On Wed, 19 Dec 2001, Tothwolf wrote:
On Tue, 18 Dec 2001, Doc Shipley wrote:
I have a 5870-121 that I snarked recently, with
4 megs of RAM and a
120M ESDI drive. I'm wondering what I want to put on it as OS. I have
plenty of Linux/NetBSD critters. I was thinking OS/2, but I threw v3.0
Warp on Saturday night, but it's slow as dirt with 4 megs. Oh, yeah. It
had the original reference disk in the floppy drive. I think that's
really why I bought it.
Are you sure the drive is ESDI? I think the model 70 shipped with an IDE
drive.
Nope, definitely ESDI.
Main
questions are, how uncommon are they (I know how cool they are),
is either one worth anything, and is there a contemporary Unix that'll
run on the model 70? Um, that's actually available I mean. All I need is
another Ultrix quest.
I have no idea about worth, I guess they are only worth what we PS/2 fans
are willing to pay for them. Personally I probably wouldn't pay more than
maybe $25-30 or so for one, with or without a monitor.

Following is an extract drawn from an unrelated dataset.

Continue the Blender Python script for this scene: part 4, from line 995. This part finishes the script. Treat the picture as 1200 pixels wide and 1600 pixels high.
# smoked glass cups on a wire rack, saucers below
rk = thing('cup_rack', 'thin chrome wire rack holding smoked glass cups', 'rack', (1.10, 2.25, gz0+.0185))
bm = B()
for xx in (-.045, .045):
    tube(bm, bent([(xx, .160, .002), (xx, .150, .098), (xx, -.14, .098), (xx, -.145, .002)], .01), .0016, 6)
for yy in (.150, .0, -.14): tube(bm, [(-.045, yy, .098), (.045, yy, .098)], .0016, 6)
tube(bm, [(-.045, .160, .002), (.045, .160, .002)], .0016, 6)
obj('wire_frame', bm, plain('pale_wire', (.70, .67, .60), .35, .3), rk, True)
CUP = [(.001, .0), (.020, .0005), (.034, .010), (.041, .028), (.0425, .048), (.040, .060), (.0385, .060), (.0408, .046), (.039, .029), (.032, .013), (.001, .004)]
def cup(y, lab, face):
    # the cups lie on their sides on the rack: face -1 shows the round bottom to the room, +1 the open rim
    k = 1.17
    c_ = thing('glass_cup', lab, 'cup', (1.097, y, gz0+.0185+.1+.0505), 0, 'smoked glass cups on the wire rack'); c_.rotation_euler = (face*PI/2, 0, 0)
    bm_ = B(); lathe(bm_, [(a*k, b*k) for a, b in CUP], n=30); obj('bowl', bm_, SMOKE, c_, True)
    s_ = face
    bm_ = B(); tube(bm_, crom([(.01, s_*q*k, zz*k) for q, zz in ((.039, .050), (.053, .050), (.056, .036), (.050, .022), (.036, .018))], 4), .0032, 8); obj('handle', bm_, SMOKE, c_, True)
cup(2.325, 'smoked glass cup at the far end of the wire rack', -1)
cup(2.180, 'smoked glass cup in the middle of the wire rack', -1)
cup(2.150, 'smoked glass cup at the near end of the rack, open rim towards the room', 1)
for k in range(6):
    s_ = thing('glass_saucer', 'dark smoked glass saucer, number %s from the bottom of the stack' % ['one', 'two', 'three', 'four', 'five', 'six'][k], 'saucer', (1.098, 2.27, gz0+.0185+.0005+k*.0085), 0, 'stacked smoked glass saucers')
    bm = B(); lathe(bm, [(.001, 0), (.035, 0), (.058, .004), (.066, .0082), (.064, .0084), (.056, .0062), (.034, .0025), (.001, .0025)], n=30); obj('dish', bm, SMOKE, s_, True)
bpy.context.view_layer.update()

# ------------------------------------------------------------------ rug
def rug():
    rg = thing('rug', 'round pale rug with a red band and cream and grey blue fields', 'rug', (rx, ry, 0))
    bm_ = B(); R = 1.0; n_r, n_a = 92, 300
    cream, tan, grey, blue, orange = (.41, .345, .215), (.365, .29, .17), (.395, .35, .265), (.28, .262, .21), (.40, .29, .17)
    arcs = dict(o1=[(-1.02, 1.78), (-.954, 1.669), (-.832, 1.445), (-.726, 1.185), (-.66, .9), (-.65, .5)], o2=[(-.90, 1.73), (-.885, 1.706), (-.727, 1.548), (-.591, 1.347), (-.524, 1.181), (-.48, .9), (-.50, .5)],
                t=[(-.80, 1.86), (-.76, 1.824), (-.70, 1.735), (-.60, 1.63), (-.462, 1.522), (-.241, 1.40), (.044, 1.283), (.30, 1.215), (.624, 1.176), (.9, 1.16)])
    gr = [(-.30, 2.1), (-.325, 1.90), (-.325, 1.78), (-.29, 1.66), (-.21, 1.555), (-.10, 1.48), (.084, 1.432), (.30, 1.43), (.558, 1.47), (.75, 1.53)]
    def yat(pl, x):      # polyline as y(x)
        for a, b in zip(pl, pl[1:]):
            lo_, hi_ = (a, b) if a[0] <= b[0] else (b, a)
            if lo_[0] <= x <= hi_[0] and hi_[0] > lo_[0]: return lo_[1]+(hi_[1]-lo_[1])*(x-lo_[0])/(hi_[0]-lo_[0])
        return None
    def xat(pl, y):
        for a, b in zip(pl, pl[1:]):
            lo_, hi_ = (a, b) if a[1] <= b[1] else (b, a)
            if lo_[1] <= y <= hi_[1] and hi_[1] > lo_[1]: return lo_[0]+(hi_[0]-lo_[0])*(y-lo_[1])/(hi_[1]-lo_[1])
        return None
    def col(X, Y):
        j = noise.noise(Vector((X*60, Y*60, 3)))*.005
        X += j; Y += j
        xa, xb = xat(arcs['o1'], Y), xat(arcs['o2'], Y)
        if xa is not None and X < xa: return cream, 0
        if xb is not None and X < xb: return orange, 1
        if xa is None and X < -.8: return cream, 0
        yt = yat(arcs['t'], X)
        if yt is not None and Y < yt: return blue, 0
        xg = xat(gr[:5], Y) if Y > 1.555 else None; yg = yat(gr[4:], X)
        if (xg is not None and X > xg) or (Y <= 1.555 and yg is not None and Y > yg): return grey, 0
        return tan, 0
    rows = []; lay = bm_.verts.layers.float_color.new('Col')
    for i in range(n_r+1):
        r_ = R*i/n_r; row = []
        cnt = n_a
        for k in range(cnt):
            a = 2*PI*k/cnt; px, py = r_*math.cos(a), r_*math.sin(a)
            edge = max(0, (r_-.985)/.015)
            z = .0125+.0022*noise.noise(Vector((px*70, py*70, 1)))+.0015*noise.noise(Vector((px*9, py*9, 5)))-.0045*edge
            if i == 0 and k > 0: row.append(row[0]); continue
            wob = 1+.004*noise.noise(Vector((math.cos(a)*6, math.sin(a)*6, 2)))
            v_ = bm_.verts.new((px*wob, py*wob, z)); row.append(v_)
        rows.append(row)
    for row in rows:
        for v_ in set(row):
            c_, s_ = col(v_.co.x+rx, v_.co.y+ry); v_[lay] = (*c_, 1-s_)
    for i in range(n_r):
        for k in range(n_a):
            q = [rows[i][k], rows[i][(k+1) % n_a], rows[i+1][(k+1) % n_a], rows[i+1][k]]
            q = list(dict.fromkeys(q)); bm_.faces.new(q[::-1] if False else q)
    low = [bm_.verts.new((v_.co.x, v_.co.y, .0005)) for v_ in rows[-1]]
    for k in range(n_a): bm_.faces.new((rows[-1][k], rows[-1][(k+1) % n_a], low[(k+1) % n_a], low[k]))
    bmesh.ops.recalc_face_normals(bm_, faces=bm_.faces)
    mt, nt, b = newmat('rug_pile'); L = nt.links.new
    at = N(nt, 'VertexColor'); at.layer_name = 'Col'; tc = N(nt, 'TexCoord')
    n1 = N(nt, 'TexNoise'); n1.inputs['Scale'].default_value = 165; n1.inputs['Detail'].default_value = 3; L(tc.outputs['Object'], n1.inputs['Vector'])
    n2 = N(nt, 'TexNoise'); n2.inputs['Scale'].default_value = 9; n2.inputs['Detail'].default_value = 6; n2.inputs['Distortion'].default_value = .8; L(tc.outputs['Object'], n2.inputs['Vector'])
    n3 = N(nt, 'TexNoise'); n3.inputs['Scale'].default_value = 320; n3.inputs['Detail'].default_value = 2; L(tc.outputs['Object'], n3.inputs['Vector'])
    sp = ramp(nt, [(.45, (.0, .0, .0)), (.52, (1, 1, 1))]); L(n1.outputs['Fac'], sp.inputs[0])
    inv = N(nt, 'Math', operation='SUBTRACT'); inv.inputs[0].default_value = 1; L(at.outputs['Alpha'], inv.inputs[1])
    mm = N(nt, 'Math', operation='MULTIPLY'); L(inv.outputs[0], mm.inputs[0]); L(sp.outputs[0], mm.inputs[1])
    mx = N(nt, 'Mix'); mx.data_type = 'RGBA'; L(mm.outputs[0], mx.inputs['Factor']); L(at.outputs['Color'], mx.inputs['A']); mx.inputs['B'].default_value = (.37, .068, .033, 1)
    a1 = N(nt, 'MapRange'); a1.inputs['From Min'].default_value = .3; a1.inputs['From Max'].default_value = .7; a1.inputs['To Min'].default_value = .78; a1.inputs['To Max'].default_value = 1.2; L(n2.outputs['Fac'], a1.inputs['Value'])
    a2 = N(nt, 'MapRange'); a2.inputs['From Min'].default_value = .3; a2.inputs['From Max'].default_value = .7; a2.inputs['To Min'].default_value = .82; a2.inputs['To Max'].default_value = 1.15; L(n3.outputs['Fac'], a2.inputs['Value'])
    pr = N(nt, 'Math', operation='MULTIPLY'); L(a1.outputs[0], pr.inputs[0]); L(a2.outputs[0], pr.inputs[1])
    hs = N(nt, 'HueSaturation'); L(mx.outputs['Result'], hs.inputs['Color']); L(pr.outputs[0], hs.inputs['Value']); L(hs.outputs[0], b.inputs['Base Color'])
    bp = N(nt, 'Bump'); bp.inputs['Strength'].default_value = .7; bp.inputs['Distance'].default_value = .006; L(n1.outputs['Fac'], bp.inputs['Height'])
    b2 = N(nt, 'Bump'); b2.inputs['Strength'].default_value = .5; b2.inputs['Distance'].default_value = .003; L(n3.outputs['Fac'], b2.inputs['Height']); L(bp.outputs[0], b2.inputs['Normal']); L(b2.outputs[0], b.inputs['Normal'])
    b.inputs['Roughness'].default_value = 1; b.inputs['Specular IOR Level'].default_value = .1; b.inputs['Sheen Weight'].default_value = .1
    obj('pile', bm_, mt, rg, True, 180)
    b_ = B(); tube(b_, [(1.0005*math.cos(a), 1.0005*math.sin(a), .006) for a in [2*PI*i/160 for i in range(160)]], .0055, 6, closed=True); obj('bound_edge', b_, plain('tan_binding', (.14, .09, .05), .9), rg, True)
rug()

I wouldn't even buy a non -BXX series 70. I would take it for free and
find a good home for it though.
As far as an operating system goes, I know Linux
supports the MCA arch,
but most Linux distributions do not ship a boot kernel with MCA support
compiled in. Since you have a small drive, you'd also want a distribution
with a small footprint. Anyone have any recommendations on a particular
distribution?
As far as Linux, I would suggest Slackware, as it has an MCA bootdisk in
the regular distrib, as well as an MCA kernel. However, your best bet
(with an ESDI box) is probably NetBSD.
Corollary
questions: I mentioned earlier that I've found PS/2 adapters
in 7012 series RS/6ks. I still have 'em. The 8514/A with the 512k
daughterboard is recognized in the model 70 by the reference utility,
but Warp pukes on it, and insists on 640x480x16 VGA settings. Did I miss
something? Do I need to "copy the options disk" even though Setup
already sees it?
If I remember correctly, the 8514/A adapter needed an 8514 monitor to do
anything more than 640x480x16 since it used odd frequencies. Maybe a
multisync will work if the sense pins are jumpered correctly on the DB-15?
Nope. You just need a monitor capable of the weird refresh settings.